Freddie Mercury: 30 fa moriva la regina della musica

30 anni fa, il 24 novembre del 1991, moriva nella propria dimora uno dei più grandi artisti musicali della storia, vittima dell’AIDS: Freddie Mercury, frontman dei Queen. Di seguito, un componimento poetico per celebrare la migliore “prostituta della musica”. Freddie Mercury.

EO, EEO, EEEO, EEEEO, EO, EEO, EEEEEO, EEEEEEEO.
Sono stato lì, e lì. Li portavo lassù, in condizioni sovraumane. Facevo assaggiare loro ogni gusto possibile. Li avevo in pugno, e loro me: erano il mio palcoscenico e io il riflettore che lo illuminava. Ero indomabile; ogni loro sentimento mi componeva, mi creavano e io li ricompensavo. Era la sensazione più bella sapere che io dettavo i tempi, ero il massimo oratore; dipendevano da me, da me solo. Me! Freddie maledetto Mercury. Li incitavo, li galvanizzano, aprivo il loro cuore e scrutandolo ne estraevo tutti i sentimenti di cui mi servivo. Glieli restituivo più sensibili, infervorati e depressi: rock. Conferivo loro in stato di libertà le mie emozioni umane, che li avrebbero contaminati per sempre, di ogni mio piccolo moto. Ero solo un tramite della loro anima, la rapivo per dipingerla d’ogni colore. Questa è la musica, e così è la vita. Siamo schiavi delle emozioni, alle dipendenze della loro indipendenza. Non possiamo giocarci, ma reinterpretare le altre con le nostre.
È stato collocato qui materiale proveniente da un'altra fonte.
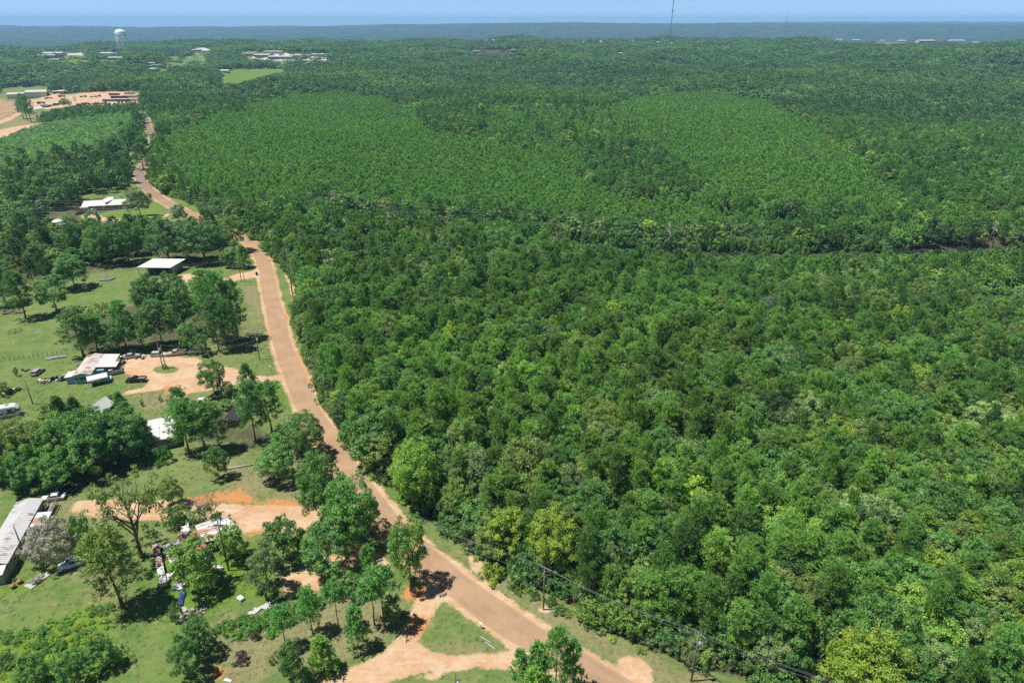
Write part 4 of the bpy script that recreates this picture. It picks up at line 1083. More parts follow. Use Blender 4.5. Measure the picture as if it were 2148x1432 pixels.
for (bx, by, ty, wp, kd, tn, k, lb) in [
    (176, 748, 646, 76, 'pine_tree', G_PINE_D, 1.4, 'big dark pine directly behind the blue house'), (208, 742, 662, 60, 'pine_tree', G_PINE, 1.0, 'pine right of the big dark pine behind the blue house'),
    (240, 738, 676, 64, 'broadleaf_tree', G_BROAD, .8, 'dark leafy tree shading the grey wreck'), (268, 735, 630, 52, 'pine_tree', G_PINE, 1.1, 'tall slender pine in the belt above the parked cars'),
    (300, 730, 655, 66, 'broadleaf_tree', G_BROAD, 1.0, 'leafy tree in the belt left of the twin poles'), (342, 728, 622, 80, 'broadleaf_tree', (.07, .15, .03), 1.0, 'bright spreading tree in the belt above the twin poles'),
    (320, 660, 575, 76, 'wide_tree', G_BROAD, .8, 'dark broad tree in front of the open barn, left part'), (362, 655, 572, 80, 'wide_tree', G_BROAD, .85, 'dark broad tree in front of the open barn, right part'),
    (392, 700, 590, 66, 'broadleaf_tree', G_BROAD, .9, 'leafy tree right of the belt behind the twin poles'), (430, 640, 566, 48, 'pine_tree', G_PINE, 1.0, 'pine standing behind the large roadside pine group'),
    (448, 716, 582, 56, 'pine_tree', G_PINE, 1.05, 'left pine of the large group near the roadside'), (475, 718, 568, 58, 'pine_tree', G_PINE, 1.15, 'tallest middle pine of the large group near the roadside'),
    (500, 712, 586, 54, 'pine_tree', G_PINE, 1.05, 'right pine of the large group near the roadside'), (460, 735, 622, 50, 'pine_tree', G_PINE_D, 1.4, 'front pine of the large group near the roadside'),
    (486, 735, 626, 46, 'pine_tree', G_PINE, .95, 'front right pine of the group, beside the crossarm pole'),
    (404, 738, 678, 42, 'small_tree', G_BROAD, 1.0, 'small round tree above the white sedan at the belt foot'), (428, 745, 700, 30, 'small_tree', G_BROAD, .9, 'smallest tree right of the white sedan in the belt shade'),
    (54, 668, 566, 58, 'pine_tree', G_PINE_D, 1.4, 'leaning thin-crowned tree alone on the far left lawn'), (121, 655, 578, 68, 'broadleaf_tree', G_BROAD, .9, 'full round tree with its own shadow on the left lawn'),
    (12, 640, 556, 60, 'pine_tree', G_PINE_D, 1.3, 'dark tree cut by the left edge above the lawn'), (205, 664, 636, 34, 'bush', G_OLIVE, 1.3, 'small yellowish shrub alone on the lawn behind the pines'),
    (222, 655, 634, 20, 'bush', G_OLIVE, 1.0, 'tiny shrub next to the yellowish lawn shrub'), (158, 604, 532, 66, 'broadleaf_tree', G_PINE, .9, 'tall bare-stemmed tree at the upper rim of the lawn'),
    (430, 549, 463, 96, 'wide_tree', G_PINE_D, 1.3, 'great dark domed tree beside the upper road bend'), (356, 548, 456, 86, 'wide_tree', (.08, .16, .04), 1.0, 'broad lighter green tree behind the open barn'),
    (272, 552, 462, 66, 'wide_tree', G_BROAD, .8, 'dark tree left behind the open barn'), (228, 556, 465, 60, 'wide_tree', G_BROAD, .9, 'leafy tree in the belt, two crowns left of the barn'),
    (512, 562, 514, 32, 'conical_tree', G_PINE_Y, 1.0, 'small lime tree at the corner of the upper driveway'), (494, 528, 452, 52, 'pine_tree', G_PINE_Y, .9, 'tall bright pine beside the road gap under the power line'),
    (486, 560, 520, 40, 'small_tree', G_BROAD, 1.0, 'low tree left of the small lime tree by the driveway'), (296, 456, 392, 54, 'broadleaf_tree', G_GREY, .9, 'grey-green round tree at the right end of the long white house'),
    (378, 466, 430, 36, 'small_tree', G_BROAD, 1.0, 'small open tree at the driveway mouth near the road bend'), (462, 500, 462, 40, 'small_tree', G_BROAD, 1.0, 'round tree under the power line left of the road'),
    (302, 356, 300, 34, 'pine_tree', G_PINE_D, 1.3, 'dark pine between the two road bends, nearer one'), (308, 346, 284, 34, 'pine_tree', G_PINE_D, 1.4, 'dark pine between the two road bends, farther one'),
    (288, 318, 255, 36, 'pine_tree', G_PINE, 1.0, 'pine standing left of the farthest road stretch'), (270, 316, 262, 40, 'broadleaf_tree', G_BROAD, 1.0, 'leafy tree beside the little grey shed'),
    (248, 345, 285, 40, 'pine_tree', G_PINE_D, 1.3, 'dark pine left of the little grey shed'), (58, 254, 196, 22, 'tall_pine', G_PINE_D, 1.4, 'left pine of the tall clump by the red field'),
    (66, 257, 200, 24, 'tall_pine', G_PINE_D, 1.4, 'right pine of the tall clump by the red field'), (50, 250, 206, 20, 'tall_pine', G_PINE_D, 1.3, 'shorter pine of the clump by the red field'),
    (139, 226, 206, 22, 'broadleaf_tree', G_PINE_D, 1.4, 'rounded tree standing inside the truck yard'), (160, 218, 198, 12, 'bare_tree', G_GREY, 1.0, 'thin bare tree at the middle of the truck yard'),
    (231, 198, 175, 16, 'bare_tree', G_GREY, 1.0, 'leafless tree behind the truck yard vehicles'),
    (1092, 1448, 1362, 52, 'young_pine', G_PINE, 1.1, 'leftmost of the pines at the bottom beside the road'), (1126, 1452, 1345, 60, 'young_pine', G_PINE, 1.15, 'second pine at the bottom edge, beside the road and lane mouth'),
    (1165, 1456, 1318, 70, 'pine_tree', G_PINE, 1.15, 'tallest pine at the bottom edge covering the road'), (1200, 1450, 1340, 52, 'young_pine', G_PINE, 1.1, 'rightmost pine at the bottom, its shade on the road'),
    (1120, 1475, 1400, 60, 'young_pine', G_PINE_Y, 1.0, 'low bright pine cut by the bottom edge'), (500, 1172, 1150, 20, 'bush', G_BROAD, 1.0, 'low bush at the foot of the pole by the sheds'),
    (375, 1098, 1060, 60, 'bush', (.08, .17, .03), 1.0, 'bright sprawling bush at the back of the rusty sheds'), (408, 1096, 1068, 40, 'bush', G_BROAD, 1.0, 'darker bush touching the crumpled white roofing'),
    (434, 1098, 1028, 96, 'bare_tree', G_GREY, .9, 'half-dead tree with grey branches behind the rusty sheds'), (440, 1098, 1058, 60, 'bush', G_GREY, .8, 'grey-leafed shrub around the half-dead tree'),
    (365, 1060, 1005, 50, 'small_tree', G_OLIVE, .8, 'slim olive tree on the right rim of the open-crowned tree'),
    (507, 1390, 1368, 34, 'bush', (.085, .045, .05), 1.0, 'round dark purple bush on the rough grass'), (36, 788, 770, 12, 'bush', G_BROAD, 1.0, 'small bush on the left lawn below the scrap heaps'),
    (8, 830, 800, 30, 'bush', G_OLIVE, 1.0, 'bush beside scrap at the left edge'), (573, 1390, 1375, 18, 'bush', G_BROAD, 1.0, 'small bush left of the dark bushy foreground tree'),
    (536, 1340, 1320, 16, 'bush', (.16, .07, .045), 1.0, 'small reddish bush on the rough grass'), (345, 774, 763, 14, 'bush', G_BROAD, 1.0, 'creeper bush around the twin poles'), 
    (300, 852, 836, 8, 'bush', G_BROAD, 1.0, 'left sapling on the worn lawn below the lot'), (338, 842, 828, 8, 'bush', G_BROAD, 1.0, 'right sapling on the worn lawn below the lot'),
    (1148, 1200, 1185, 26, 'bush', G_YEL, .8, 'yellow-green vine clump at the wood edge left of the guyed pole'), (1035, 1210, 1185, 60, 'bush', G_YEL, .8, 'long yellow-green creeper mat at the wood edge')]:
    T(kd, bx, by, ty, wp, tn, lb, k=k)
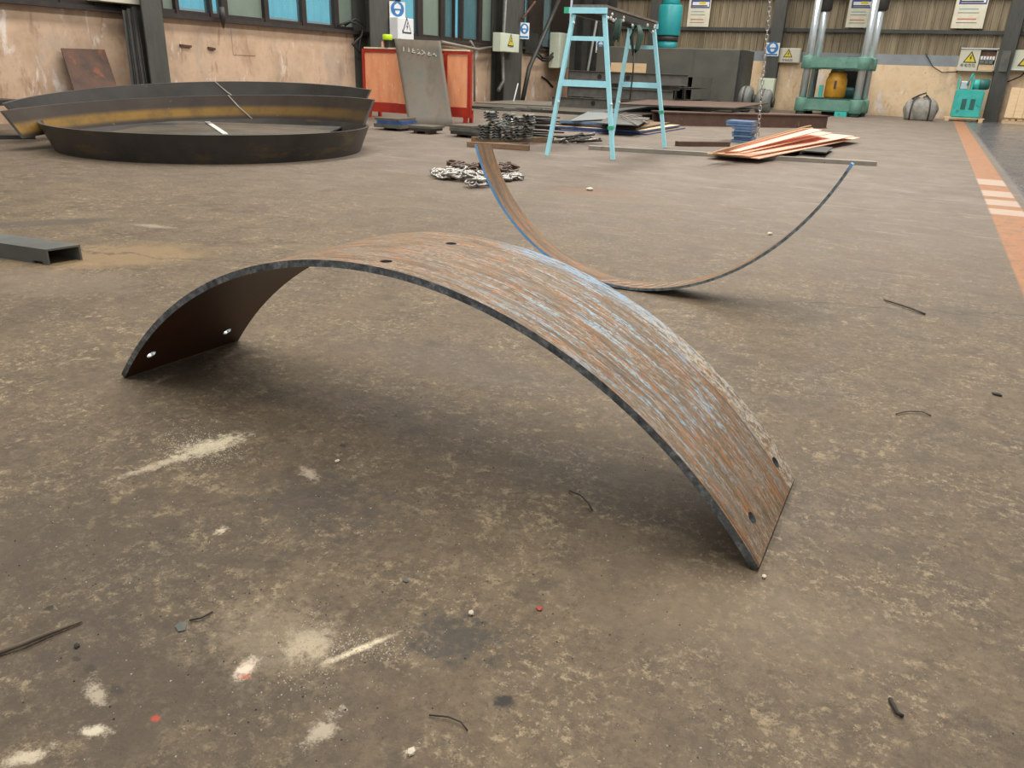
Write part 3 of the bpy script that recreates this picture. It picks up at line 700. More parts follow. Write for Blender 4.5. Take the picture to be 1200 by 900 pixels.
# rusty square plate leaning against the left wall
def leaning(px, Xf, Xt, t, name, mt, label, cat, axis='x'):
    f = onx if axis == 'x' else ony
    P = [f(*px[3], Xf), f(*px[2], Xf), f(*px[1], Xt), f(*px[0], Xt)]
    # run the plate down to the floor along its own slope
    P[0] = P[0]+(P[0]-P[3])*(P[0].z/(P[3].z-P[0].z)); P[1] = P[1]+(P[1]-P[2])*(P[1].z/(P[2].z-P[1].z))
    nn = (P[1]-P[0]).cross(P[3]-P[0]).normalized(); 
    Q = [q+nn*t for q in P]
    return tag(MB().hexa(P+Q).build(name, mt, None, P[0]), label, cat), P, nn
pl, _, _ = leaning([(71, 57), (122, 58.5), (137, 102), (86, 105)], XW+.32, XW+.06, .012, 'rusty_plate', 'rust_dark', 'square dark rusty plate leaning against the left wall', 'steel plate')

# ================================================================== RED FRAMED BOARD + SHEET
RY = 11.4
x0, x1 = ony(425, 57, RY).x, ony(553, 60, RY).x
z1 = 1.07; z0 = .1
rb = empty('red_framed_board', ((x0+x1)/2, RY, 0)); tag(rb, 'red steel frame on legs holding two orange plywood boards, by the left wall', 'board')
def sub(mb, name, mt, par):
    o_ = mb.build(name, mt, par, par.location); o_.location = (0, 0, 0); return o_
xm = ony(523, 100, RY).x
for nm, c, sz in (('frame_rail', ((x0+x1)/2, RY, z1-.02), (x1-x0, .05, .05)), ('frame_rail', ((x0+x1)/2, RY, z0+.07), (x1-x0, .05, .15)), ('frame_post', (x0+.02, RY, (z0+z1)/2), (.045, .052, z1-z0)),
                  ('frame_post', (x1-.03, RY, (z0+z1)/2), (.06, .052, z1-z0)), ('frame_post', (xm, RY, (z0+z1)/2), (.05, .052, z1-z0)), ('leg', (x1-.1, RY, z0/2), (.06, .05, z0)), ('leg', (x0+.1, RY, z0/2), (.06, .05, z0)),
                  ('leg', (x1-.16, RY+.3, z0), (.05, .05, z0*2)), ('leg', (x0+.1, RY+.3, z0), (.05, .05, z0*2)), ('stay', (x1-.16, RY+.16, z0*1.6), (.05, .27, .04)), ('stay', (x0+.1, RY+.16, z0*1.6), (.05, .27, .04))):
    sub(MB().box(c, sz), nm, 'red_paint', rb)
sub(MB().box(((x0+x1)/2, RY, z1+.018), (x1-x0-.1, .07, .022)), 'top_strip', 'cream_edge', rb)
for a, b in ((x0+.04, xm-.025), (xm+.025, x1-.06)):
    sub(MB().box(((a+b)/2, RY+.005, (z0+z1)/2+.05), (b-a, .02, z1-z0-.2)), 'board', 'ply_orange', rb)
# things on its top
q = ony(449, 56, RY); bt = tag(MB().lathe([(.028, 0), (.03, .01), (.03, .07), (.018, .09), (.018, .1)], 14, Matrix.Translation((q.x, RY, z1+.03))).build('plastic_bottle', 'peach', None, (q.x, RY, z1+.03)), 'small peach plastic bottle on top of the red framed board', 'bottle')
q = ony(454, 47, RY)
rl = empty('tape_roll', (q.x, RY, z1+.029)); tag(rl, 'lime yellow tape roll on a dark pot on top of the red framed board', 'tape roll')
sub(MB().lathe([(.075, q.z-.0), (.08, q.z+.01), (.08, q.z+.075), (.07, q.z+.085)], 18, Matrix.Translation((q.x, RY, 0))), 'roll', 'lime', rl)
sub(MB().lathe([(.05, z1+.029), (.055, z1+.04), (.055, q.z-.012), (.08, q.z-.001)], 18, Matrix.Translation((q.x, RY, 0))), 'pot', 'dark_steel', rl)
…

Quel che conta, alla fine, è trasmetterle con impeto e dolcezza, profondità: rock. Niente è più nobile e potente delle emozioni, con cui lassù volavo coinvolto, mi disperavo e mi esaltavo; fremevo perché il mio cuore trasumanava nel vuoto dell’infinito e una forza trascendentale mi attraversava.

Io non sono una star, ma sono proiettato nell’eternità come una leggenda. Perché? Perché non avuto paura di svelarmi, perché instauravo, insieme alla mia famiglia, pathos con i miei sudditi e capi – là sotto.

Per sapere realmente cantare, non serve avere una buona voce, serve solo avere la propria voce, non camuffata, ma libera, e sprigionarla. Per saper cantare – che è un privilegio per la nostra razza umana, ma solo per alcuni -, bisogna essere spavaldi, sfacciati, cavalcare la canzone, fondersi dentro, immedesimarsi e sentirla, come fossi personaggio. Sentirla, amalgamarsi e sentirla di nuovo, per essere infermabili. Si tratta di portare a galla un pezzo dell’anima.

Ho avuto paura quando l’ho preso, l’Aids. Non perché volessi vivere per sempre – ogni cosa ha una sua fine – ma perché volevo essere racchiuso in quei momenti per l’eterno, per rinascere ogni volta senza mai morire. Mi serviva come redenzione dal peccato, e l’unico modo era risorgere da me. Sì, mama, ho ucciso un uomo. Morto. Era giovane, aveva appena iniziato a vivere, ma una falsa vita. Allora doveva morire, era giunto il suo tempo finale. Non sarebbe più tornato da te, scusami, non piangere. Vi salutava, ma doveva andarsene da qui, lasciare tutto. Non voleva essere mai nato, ma è nato, e quindi doveva morire, oppure il tempo l’avrebbe lacerato senza che il sole lo ammirasse al tramonto. Mi ha implorato la morte, la più dolce. È andato, ma sii felice per lui, perché è rinato. Resterà sempre tale. E non importa il resto, perché finalmente è un uomo libero. Non lo fermate, tanto lui non si volterà più indietro. Volerà vicino al sole e non si brucerà per questo. Ha scelto di essere. Il non essere non lo ricopriva adeguatamente. E la condizione di essere è in precarietà per l’umanità. Comunque, ha lasciato la propria anima qui, sulla Terra, ancora viva.  

Io sono leggenda per tutti. Ma lo sono ancor di più per me stesso, perché mi sono espresso senza paura. Anzi, il coraggio ha esaltato la mia paura più importante. Non l’ha cacciata, l’ha portata sulle spalle in trionfo. Mi sono buttato in pista per esprimermi senza pensare di essere banale, perché te stesso non può mai essere tale. Ho sempre pensato di essere speciale, perché io ho sempre deciso chi io fossi. E sono stato quello per cui sono nato: un performer, che dà alla gente quello che vuole. Toccare il paradiso. Sono il campione. Sono Freddie Mercury perché io ho deciso che fossi leggenda, prima che per gli altri, per me. Ed è stata la stesura di testo più importante della mia vita. La vita, il mio vero palcoscenico.